It’s that time of year again. While everyone is trying to get in the holiday spirit, the Time Warp Drive-In offers spirits of a different kind. Every December, the retro cinema experience from Black Lodge, Mike McCarthy, Piano Man Pictures, and Holtermonster Designs brings the most bizzare Christmas films they can find to the Malco Summer Drive-In. The seventh edition of Strange Christmas features a doubleheader of holiday horror.
The first film is an unlikely classic. 1974’s Black Christmas is an early entry in the post-Exorcist horror boom. The cast is certainly impressive: It stars 2001: A Space Odyssey‘s Keir Dullea, Enter the Dragon‘s John Saxon (who would later make a career out of playing cops in horror flicks), and future Lois Lane Margot Kidder. It was directed by Bob Clark, a former semi-pro football player turned ’70s low-budget auteur. Clark’s unlikely career included both the seminal teensploitation Porky’s and the beloved holiday comedy A Christmas Story. Black Christmas was Clark’s second film, and is now widely recognized by horror aficionados as a foundational slasher flick. It certainly decks the halls with the slasher trappings: A group of teenagers, mostly women (in this case, a sorority house), a remorseless killer whose motives are unclear to the victims, and a devilish creativity in murder techniques. You know how plastic bags are sometimes printed with suffocation warnings? Yeah, that.
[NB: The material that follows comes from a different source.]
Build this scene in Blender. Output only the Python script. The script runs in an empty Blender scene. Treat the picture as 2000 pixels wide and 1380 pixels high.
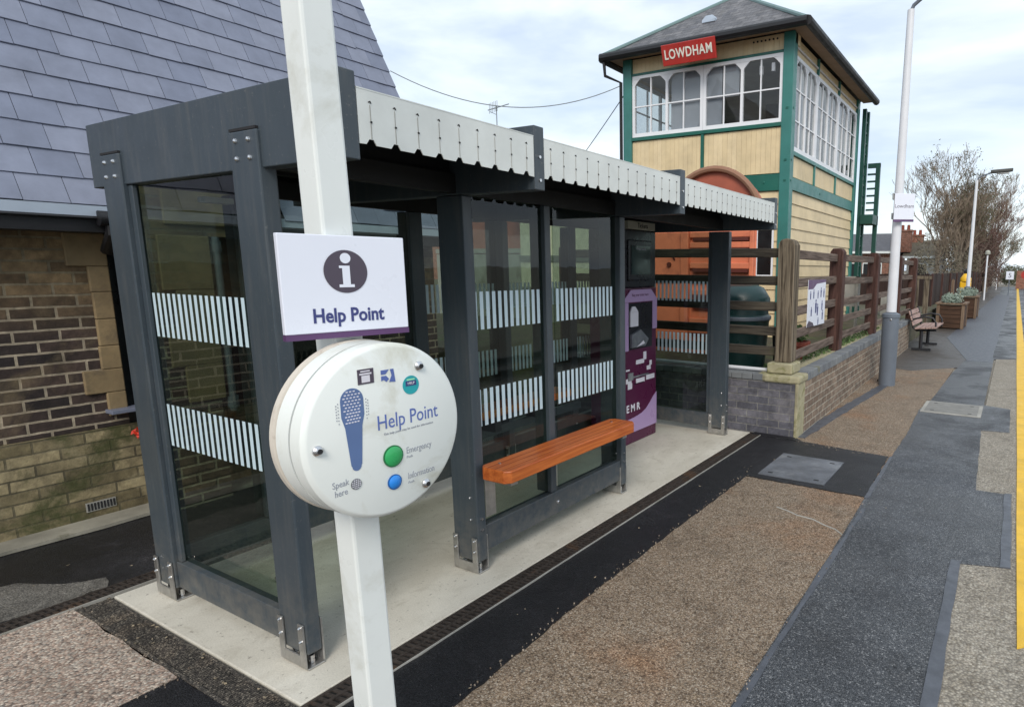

Simply Having A Bloody Christmas Time Warp Drive-In
Black Christmas left a long legacy. John Carpenter cited it as an inspiration for Halloween, and it’s been remade twice, most recently last year as a feminist parable by indie director Sophia Takal. One of its most infamous descendants is the second film on the Strange Christmas bill, Silent Night, Deadly Night. Released in 1984 at the height of the Reagan-era slasher fad, Silent Night, Deadly Night was released the same day as A Nightmare on Elm Street. The film’s graphic TV commercials sparked such outrage that it was picketed by the PTA and pulled from release after only six days — but not before it made $2.5 million dollars. It seems the world wasn’t ready for a killer dressed as Santa Claus.
Simply Having A Bloody Christmas Time Warp Drive-In (2)
Tickets to the Time Warp Drive-In Strange Christmas Double Feature are $10, and masks are required for visits to the concession stand and bathrooms. Gates open at 6 p.m., show starts at 7 p.m.